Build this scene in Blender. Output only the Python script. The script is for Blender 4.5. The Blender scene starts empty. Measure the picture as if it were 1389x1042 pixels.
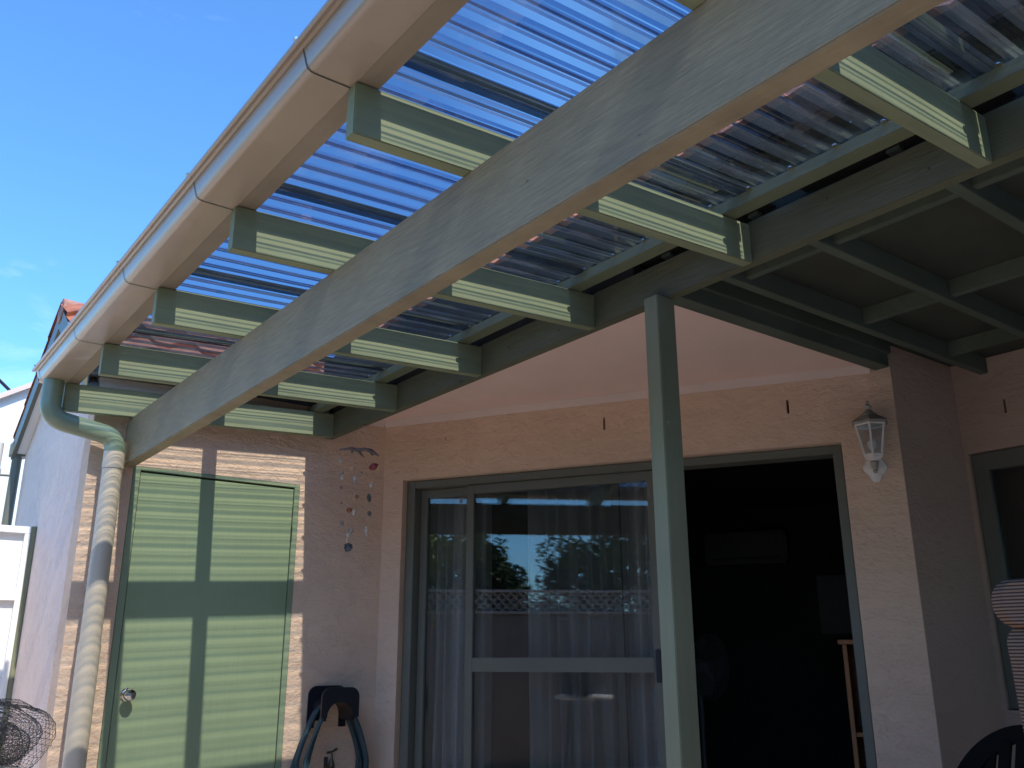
import bpy, bmesh, math, random
from mathutils import Vector, Matrix, noise
random.seed(7)
sc = bpy.context.scene
COL = sc.collection
R = math.radians

# ------------------------------------------------------------------ materials
def new_mat(name):
    m = bpy.data.materials.new(name); m.use_nodes = True
    nt = m.node_tree; nt.nodes.clear()
    out = nt.nodes.new('ShaderNodeOutputMaterial')
    return m, nt, out
def N(nt, t, **kw):
    n = nt.nodes.new(t)
    for k, v in kw.items():
        if k in n.inputs: n.inputs[k].default_value = v
        else: setattr(n, k, v)
    return n
def L(nt, a, b): nt.links.new(a, b)
def coords(nt, scale=(1, 1, 1), rot=(0, 0, 0)):
    tc = N(nt, 'ShaderNodeTexCoord'); mp = N(nt, 'ShaderNodeMapping')
    mp.inputs['Scale'].default_value = scale; mp.inputs['Rotation'].default_value = rot
    L(nt, tc.outputs['Object'], mp.inputs['Vector']); return mp.outputs['Vector']
def ramp(nt, fac, stops):
    r = N(nt, 'ShaderNodeValToRGB'); L(nt, fac, r.inputs['Fac'])
    e = r.color_ramp.elements
    while len(e) < len(stops): e.new(0.5)
    for i, (p, c) in enumerate(stops):
        e[i].position = p; e[i].color = (c[0], c[1], c[2], 1)
    return r.outputs['Color']
def mul(c, k): return (c[0]*k, c[1]*k, c[2]*k)

def painted(name, col, rough=0.55, grain=(2, 2, 40), amp=0.16, bump=0.25, spec=0.4, dirt=0.5, bscale=1.0, coat=0.0, metallic=0.0, saw=0.0):
    m, nt, out = new_mat(name)
    b = N(nt, 'ShaderNodeBsdfPrincipled'); b.inputs['Roughness'].default_value = rough
    b.inputs['Specular IOR Level'].default_value = spec
    b.inputs['Coat Weight'].default_value = coat
    b.inputs['Metallic'].default_value = metallic
    v = coords(nt, grain)
    n1 = N(nt, 'ShaderNodeTexNoise'); n1.inputs['Scale'].default_value = 4*bscale; n1.inputs['Detail'].default_value = 6
    n1.inputs['Roughness'].default_value = .65
    L(nt, v, n1.inputs['Vector'])
    c1 = ramp(nt, n1.outputs['Fac'], [(0.3, mul(col, 1-amp)), (0.7, mul(col, 1+amp))])
    v2 = coords(nt, (1, 1, 1))
    n2 = N(nt, 'ShaderNodeTexNoise'); n2.inputs['Scale'].default_value = 3.1; n2.inputs['Detail'].default_value = 5
    L(nt, v2, n2.inputs['Vector'])
    d = ramp(nt, n2.outputs['Fac'], [(0.35, (1-.35*dirt,)*3), (0.62, (1, 1, 1))])
    mx = N(nt, 'ShaderNodeMix', data_type='RGBA', blend_type='MULTIPLY'); mx.inputs[0].default_value = 1
    L(nt, c1, mx.inputs[6]); L(nt, d, mx.inputs[7])
    colout = mx.outputs[2]; hgt = n1.outputs['Fac']
    if saw:
        v3 = coords(nt, (3, 5, 70), (R(38), 0, 0))
        n3 = N(nt, 'ShaderNodeTexNoise'); n3.inputs['Scale'].default_value = 2.2; n3.inputs['Detail'].default_value = 4; n3.inputs['Distortion'].default_value = .25
        L(nt, v3, n3.inputs['Vector'])
        sc3 = ramp(nt, n3.outputs['Fac'], [(0.3, (1-saw,)*3), (0.7, (1+saw*.6,)*3)])
        m3_ = N(nt, 'ShaderNodeMix', data_type='RGBA', blend_type='MULTIPLY'); m3_.inputs[0].default_value = 1
        L(nt, colout, m3_.inputs[6]); L(nt, sc3, m3_.inputs[7]); colout = m3_.outputs[2]
        # sparse dark specks, chips and knots
        n4 = N(nt, 'ShaderNodeTexNoise'); n4.inputs['Scale'].default_value = 26; n4.inputs['Detail'].default_value = 3
        L(nt, coords(nt, (1, .45, 1)), n4.inputs['Vector'])
        sp_ = ramp(nt, n4.outputs['Fac'], [(0.235, (.45, .42, .40)), (0.27, (1, 1, 1))])
        m4_ = N(nt, 'ShaderNodeMix', data_type='RGBA', blend_type='MULTIPLY'); m4_.inputs[0].default_value = 1
        L(nt, colout, m4_.inputs[6]); L(nt, sp_, m4_.inputs[7]); colout = m4_.outputs[2]
        ha = N(nt, 'ShaderNodeMath', operation='ADD'); L(nt, n1.outputs['Fac'], ha.inputs[0]); L(nt, n3.outputs['Fac'], ha.inputs[1]); hgt = ha.outputs[0]
    L(nt, colout, b.inputs['Base Color'])
    rr = N(nt, 'ShaderNodeMapRange'); rr.inputs['To Min'].default_value = rough-.08; rr.inputs['To Max'].default_value = rough+.12
    L(nt, n1.outputs['Fac'], rr.inputs['Value']); L(nt, rr.outputs[0], b.inputs['Roughness'])
    if bump:
        bp = N(nt, 'ShaderNodeBump'); bp.inputs['Strength'].default_value = bump; bp.inputs['Distance'].default_value = 0.004
        L(nt, hgt, bp.inputs['Height']); L(nt, bp.outputs[0], b.inputs['Normal'])
    L(nt, b.outputs[0], out.inputs[0]); return m

def stucco(name, col, bump=0.8, dist=0.008, smear=(.85, .85, 1.45)):
    m, nt, out = new_mat(name)
    b = N(nt, 'ShaderNodeBsdfPrincipled'); b.inputs['Roughness'].default_value = 0.85; b.inputs['Specular IOR Level'].default_value = .25
    v = coords(nt, smear)
    w = N(nt, 'ShaderNodeTexNoise'); w.inputs['Scale'].default_value = 3.0; w.inputs['Detail'].default_value = 2
    L(nt, v, w.inputs['Vector'])
    vm = N(nt, 'ShaderNodeVectorMath', operation='MULTIPLY_ADD'); vm.inputs[1].default_value = (.12, .12, .12)
    L(nt, w.outputs['Color'], vm.inputs[0]); L(nt, v, vm.inputs[2])
    n1 = N(nt, 'ShaderNodeTexNoise'); n1.inputs['Scale'].default_value = 13; n1.inputs['Detail'].default_value = 9; n1.inputs['Roughness'].default_value = .68
    L(nt, vm.outputs[0], n1.inputs['Vector'])
    n2 = N(nt, 'ShaderNodeTexNoise'); n2.inputs['Scale'].default_value = 55; n2.inputs['Detail'].default_value = 4
    L(nt, v, n2.inputs['Vector'])
    mr = ramp(nt, n1.outputs['Fac'], [(0.36, (0, 0, 0)), (0.54, (.62,)*3), (0.75, (1, 1, 1))])
    ad = N(nt, 'ShaderNodeMath', operation='MULTIPLY_ADD'); ad.inputs[1].default_value = .5
    L(nt, n2.outputs['Fac'], ad.inputs[0]); L(nt, mr, ad.inputs[2])
    bp = N(nt, 'ShaderNodeBump'); bp.inputs['Strength'].default_value = bump; bp.inputs['Distance'].default_value = dist
    L(nt, ad.outputs[0], bp.inputs['Height']); L(nt, bp.outputs[0], b.inputs['Normal'])
    n3 = N(nt, 'ShaderNodeTexNoise'); n3.inputs['Scale'].default_value = 1.6; n3.inputs['Detail'].default_value = 5
    L(nt, v, n3.inputs['Vector'])
    c = ramp(nt, n3.outputs['Fac'], [(0.3, mul(col, .93)), (0.7, mul(col, 1.05))])
    c2 = ramp(nt, n1.outputs['Fac'], [(0.32, (.93, .92, .91)), (0.46, (1, 1, 1))])
    mx = N(nt, 'ShaderNodeMix', data_type='RGBA', blend_type='MULTIPLY'); mx.inputs[0].default_value = 1
    L(nt, c, mx.inputs[6]); L(nt, c2, mx.inputs[7]); L(nt, mx.outputs[2], b.inputs['Base Color'])
    L(nt, b.outputs[0], out.inputs[0]); return m

def plain(name, col, rough=.5, metallic=0, spec=.5, amp=.1, scale=20, bump=0.0, sheen=0):
    m, nt, out = new_mat(name)
    b = N(nt, 'ShaderNodeBsdfPrincipled'); b.inputs['Roughness'].default_value = rough; b.inputs['Metallic'].default_value = metallic
    b.inputs['Specular IOR Level'].default_value = spec; b.inputs['Sheen Weight'].default_value = sheen
    v = coords(nt); n1 = N(nt, 'ShaderNodeTexNoise'); n1.inputs['Scale'].default_value = scale; n1.inputs['Detail'].default_value = 5
    L(nt, v, n1.inputs['Vector'])
    L(nt, ramp(nt, n1.outputs['Fac'], [(0.3, mul(col, 1-amp)), (0.7, mul(col, 1+amp))]), b.inputs['Base Color'])
    if bump:
        bp = N(nt, 'ShaderNodeBump'); bp.inputs['Strength'].default_value = bump; bp.inputs['Distance'].default_value = .004
        L(nt, n1.outputs['Fac'], bp.inputs['Height']); L(nt, bp.outputs[0], b.inputs['Normal'])
    L(nt, b.outputs[0], out.inputs[0]); return m

def clear_sheet(name, tint, edge, haze=.05, refl=1.6, grime=0.0, rough=.04, stops=None):
    """thin clear plastic or glass: see-through, mirror-like at a slant, a little hazy"""
    m, nt, out = new_mat(name)
    lw = N(nt, 'ShaderNodeLayerWeight'); lw.inputs['Blend'].default_value = .5
    fr = N(nt, 'ShaderNodeFresnel'); fr.inputs['IOR'].default_value = 1.5
    mu = N(nt, 'ShaderNodeMath', operation='MULTIPLY', use_clamp=True); mu.inputs[1].default_value = refl
    L(nt, fr.outputs[0], mu.inputs[0])
    tr = N(nt, 'ShaderNodeBsdfTransparent')
    tc = ramp(nt, lw.outputs['Facing'], stops or [(0.25, tint), (0.95, edge)])
    L(nt, tc, tr.inputs['Color'])
    gl = N(nt, 'ShaderNodeBsdfGlossy'); gl.inputs['Roughness'].default_value = rough
    m1 = N(nt, 'ShaderNodeMixShader'); L(nt, mu.outputs[0], m1.inputs[0]); L(nt, tr.outputs[0], m1.inputs[1]); L(nt, gl.outputs[0], m1.inputs[2])
    df = N(nt, 'ShaderNodeBsdfTranslucent'); df.inputs['Color'].default_value = (.8, .85, .85, 1)
    d2 = N(nt, 'ShaderNodeBsdfDiffuse'); d2.inputs['Color'].default_value = (.55, .58, .55, 1)
    md = N(nt, 'ShaderNodeMixShader'); md.inputs[0].default_value = .5; L(nt, df.outputs[0], md.inputs[1]); L(nt, d2.outputs[0], md.inputs[2])
    v = coords(nt, (1.2, 5, 1)); n1 = N(nt, 'ShaderNodeTexNoise'); n1.inputs['Scale'].default_value = 4; n1.inputs['Detail'].default_value = 8
    n1.inputs['Roughness'].default_value = .7
    L(nt, v, n1.inputs['Vector'])
    mr = N(nt, 'ShaderNodeMapRange'); mr.inputs['From Min'].default_value = .45; mr.inputs['From Max'].default_value = .75
    mr.inputs['To Min'].default_value = haze; mr.inputs['To Max'].default_value = haze+grime
    L(nt, n1.outputs['Fac'], mr.inputs['Value'])
    m2 = N(nt, 'ShaderNodeMixShader'); L(nt, mr.outputs[0], m2.inputs[0]); L(nt, m1.outputs[0], m2.inputs[1]); L(nt, md.outputs[0], m2.inputs[2])
    L(nt, m2.outputs[0], out.inputs[0]); return m

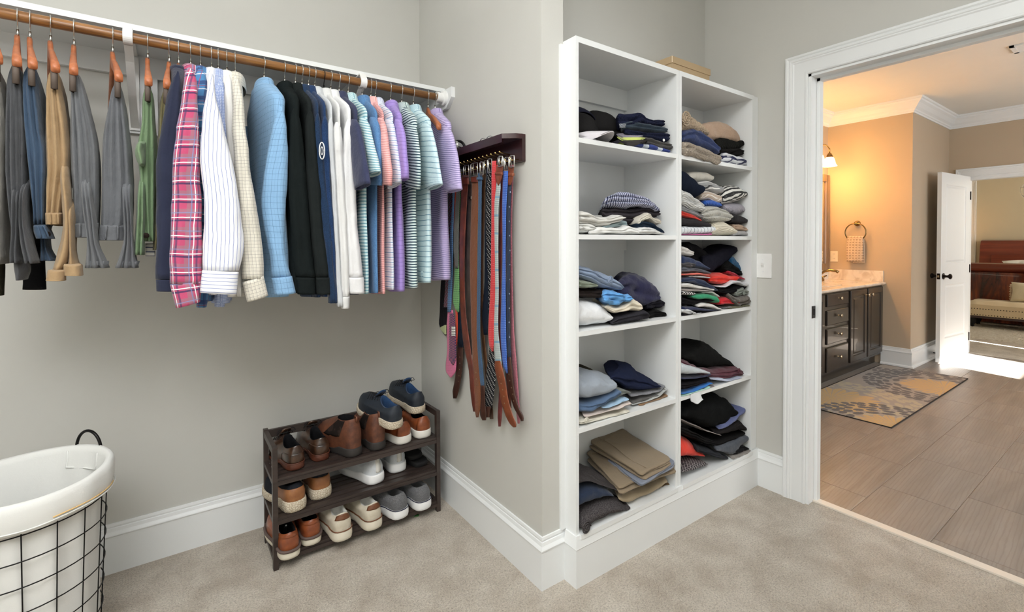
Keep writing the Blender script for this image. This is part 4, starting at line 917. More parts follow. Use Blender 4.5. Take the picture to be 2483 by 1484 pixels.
shirt(802, 845, 'bright white long sleeved shirt before the navy polo', WH3, [(291, 834, 853), (350, 831, 857), (450, 829, 862), (560, 837, 868), (640, 841, 879), (671, 843, 881)], 1.08, cuff=[(672, 843, 882), (711, 847, 884)], th=0.016, hl='wooden hanger inside the bright white shirt')
SL = cloth('slate_navy_pique', (54, 58, 86), (), 0.9, 0.06)
def polo(px, tip, label, mat, sleeve, hem, th, hl, collarmat=None, st=0.016, body=0.97): return shirt(px, tip, label, mat, sleeve, hem, False, th=th, name='hanging_polo_shirt', cat='polo shirt', hl=hl, st=st, collarmat=collarmat, body=body)
polo(822, 862, 'slate navy short sleeved polo shirt', SL, [(850, 288, 867, 290), (852, 350, 879, 350), (858, 410, 890, 405), (864, 461, 896, 445)], 1.06, 0.014, 'wooden hanger inside the slate navy polo')
TEAL = hpoly('teal_stripe', (212, 232, 232), (0.0125, 0.45, 0, (128, 176, 190)))
RAD = lambda nm, a, b, pr, w: cloth(nm, a, [('u', pr, w, 0, b)], 0.8, 0.03, 0.15)
polo(844, 886, 'pale teal and white narrow striped polo shirt', TEAL, [(868, 281, 888, 286), (880, 345, 904, 350), (893, 410, 919, 408), (897, 430, 920, 416)], 1.06, 0.014, 'wooden hanger inside the teal striped polo', RAD('teal_collar', (212, 232, 232), (128, 176, 190), 0.011, 0.4))
HEA = cloth('blue_heather', (98, 142, 188), (), 0.9, 0.05, mel=(74, 112, 160))
polo(878, 911, 'solid heather blue short sleeved polo shirt', HEA, [(894, 284, 914, 284), (899, 340, 920, 340), (897, 405, 923, 400), (893, 447, 923, 450)], 1.06, 0.013, 'wooden hanger inside the heather blue polo')
SAL = hpoly('salmon_stripe', (236, 164, 160), (0.0075, 0.13, 0, (150, 90, 104)), (0.0075, 0.2, 0.5, (244, 200, 196)))
polo(899, 927, 'salmon pink pinstriped polo shirt', SAL, [(914, 286, 929, 285), (921, 350, 939, 350), (924, 410, 947, 412), (926, 446, 946, 450)], 1.055, 0.011, 'wooden hanger inside the salmon polo', RAD('salmon_collar', (236, 164, 160), (244, 206, 202), 0.008, 0.4))
WBS = hpoly('white_blue_lines', (226, 230, 240), (0.02, 0.13, 0, (110, 150, 196)), (0.02, 0.1, 0.5, (188, 180, 214)))
polo(910, 949, 'white polo shirt with thin blue and lilac stripes', WBS, [(930, 288, 950, 288), (937, 350, 960, 348), (942, 420, 971, 424), (943, 458, 970, 442)], 1.07, 0.012, 'wooden hanger inside the white blue lined polo', RAD('white_collar', (226, 230, 240), (170, 180, 214), 0.008, 0.3))
PUR = hpoly('purple_pinstripe', (164, 140, 210), (0.017, 0.07, 0, (112, 90, 168)))
polo(947, 970, 'solid purple polo shirt with faint pinstripes', PUR, [(955, 288, 971, 289), (961, 350, 981, 345), (966, 405, 986, 410), (971, 440, 985, 432)], 1.06, 0.02, 'wooden hanger inside the purple polo')
GST = hpoly('green_navy_stripe', (222, 238, 234), (0.0115, 0.45, 0, (44, 76, 90)))
polo(974, 1005, 'white polo shirt with dense dark green stripes', GST, [(982, 296, 1006, 302), (985, 350, 1014, 352), (984, 410, 1018, 415), (986, 452, 1015, 460)], 1.07, 0.022, 'wooden hanger inside the green striped polo', RAD('green_collar', (222, 238, 234), (52, 84, 96), 0.008, 0.4))
TWD = hpoly('teal_wide_stripe', (206, 230, 236), (0.022, 0.12, 0, (82, 140, 166)))
polo(1002, 1039, 'pale aqua polo shirt with widely spaced teal stripes', TWD, [(1022, 298, 1041, 297), (1023, 350, 1054, 348), (1018, 425, 1069, 428), (1040, 462, 1072, 446)], 1.09, 0.022, 'wooden hanger inside the pale aqua polo', RAD('aqua_collar', (206, 230, 236), (96, 150, 176), 0.009, 0.3))
hanger(1038, yaw_for(hook_x(1038), 1063, 0.215, 1.79), 'empty wooden hanger between the aqua and lavender polos', 'wooden hangers')
LAV = hpoly('lavender_stripe', (204, 190, 228), (0.0088, 0.28, 0, (112, 98, 158)))
polo(1055, 1088, 'lavender polo shirt with purple stripes nearest the belt rack', LAV, [(1068, 303, 1089, 306), (1067, 370, 1106, 368), (1069, 435, 1117, 446), (1086, 468, 1118, 458)], 1.095, 0.026, 'wooden hanger inside the lavender polo', RAD('lavender_collar', (204, 190, 228), (128, 112, 172), 0.009, 0.4), st=0.02, body=0.88)
# ================================================================ belt and tie rack on the side wall
t = thing('belt_rack', 'dark cherry wall rack with brass pegs holding ties and belts', 'belt rack', (XB, 1.7, 1.6))
box('back_board', XB-0.016, XB-0.0005, 1.432, 2.0, 1.562, 1.646, M['cherry'], t, bevel=0.002)
prism('top_shelf', [(XB-0.0005, 1.432), (XB-0.0005, 2.0), (XB-0.08, 2.0), (XB-0.08, 1.473), (XB-0.04, 1.440), (XB-0.016, 1.432)], 'z', 1.646, 1.664, M['cherry'], t, bevel=0.002)
prism('fascia', [(XB-0.08, 2.0), (XB-0.08, 1.473), (XB-0.068, 1.480), (XB-0.068, 2.0)], 'z', 1.632, 1.646, M['cherry'], t)
BP = plain('polished_brass', (214, 186, 120), 0.2, 1.0)
for k in range(13):
    y = 1.512+k*0.0302
    tube('peg', [(XB-0.016, y, 1.598), (XB-0.06, y, 1.602), (XB-0.066, y, 1.606)], [0.0025, 0.0025, 0.004], BP, t, 8)
for k in range(14):
    y = 1.455+k*0.0345
    tube('belt_hook', [(XB-0.016, y, 1.572), (XB-0.052, y, 1.566), (XB-0.056, y, 1.574)], [0.0022, 0.0022, 0.003], BP, t, 8)
# watches and sunglasses lying on the rack
t = thing('wrist_watch', 'silver and black wrist watch lying on top of the belt rack', 'watch', (1.04, 1.86, 1.664))
lathe('watch_case', [(0.019, -0.006), (0.021, -0.003), (0.021, 0.004), (0.018, 0.006), (0, 0.0061)], (1.022, 1.862, 1.686), M['chrome'], t, 'x', 24)
lathe('watch_dial', [(0.0165, -0.0005), (0, -0.0006)], (1.0158, 1.862, 1.686), M['blackmatte'], t, 'x', 20)
tube('watch_strap', [(1.042+0.022*math.cos(b)*1.1, 1.862+0.006*math.sin(b), 1.688+0.022*math.sin(b)) for b in [math.radians(q) for q in range(-150, 151, 20)]], 0.006, M['black'], t, 8)
t = thing('sunglasses', 'folded black sunglasses on the belt rack beside the watch', 'sunglasses', (1.04, 1.93, 1.664))
for s in (0, 1):
    c = Vector((1.02, 1.905+s*0.058, 1.682))
    tube('rim', [c+Vector((0.002*math.cos(b), 0.024*math.cos(b), 0.016*math.sin(b))) for b in [2*math.pi*k/18 for k in range(18)]], 0.003, M['black'], t, 6, closed=True)
    lathe('lens', [(0.0, -0.001), (0.019, 0.0), (0.0, 0.001)], c, plain('dark_lens', (30, 34, 36), 0.08), t, 'x', 18)
    tube('temple', [c+Vector((0.003, (0.026 if s else -0.026), 0.008)), c+Vector((0.05, (0.03 if s else -0.02), 0.004))], 0.0022, M['black'], t, 6)
tube('bridge', [(1.02, 1.928, 1.686), (1.017, 1.934, 1.689), (1.02, 1.94, 1.686)], 0.0025, M['black'], t, 6)
t = thing('eyeglasses', 'thin wire eyeglasses folded on the middle of the belt rack', 'glasses', (1.04, 1.62, 1.664))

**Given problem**
Every line from the start of the listing above through the line with "R = math.radians" should be repeated exactly; skip the pictures and add nothing else.

**Response to this task**
Build this scene in Blender. Output only the Python script. The script is for Blender 4.5. The Blender scene starts empty. Measure the picture as if it were 1389x1042 pixels.
import bpy, bmesh, math, random
from mathutils import Vector, Matrix, noise
random.seed(7)
sc = bpy.context.scene
COL = sc.collection
R = math.radians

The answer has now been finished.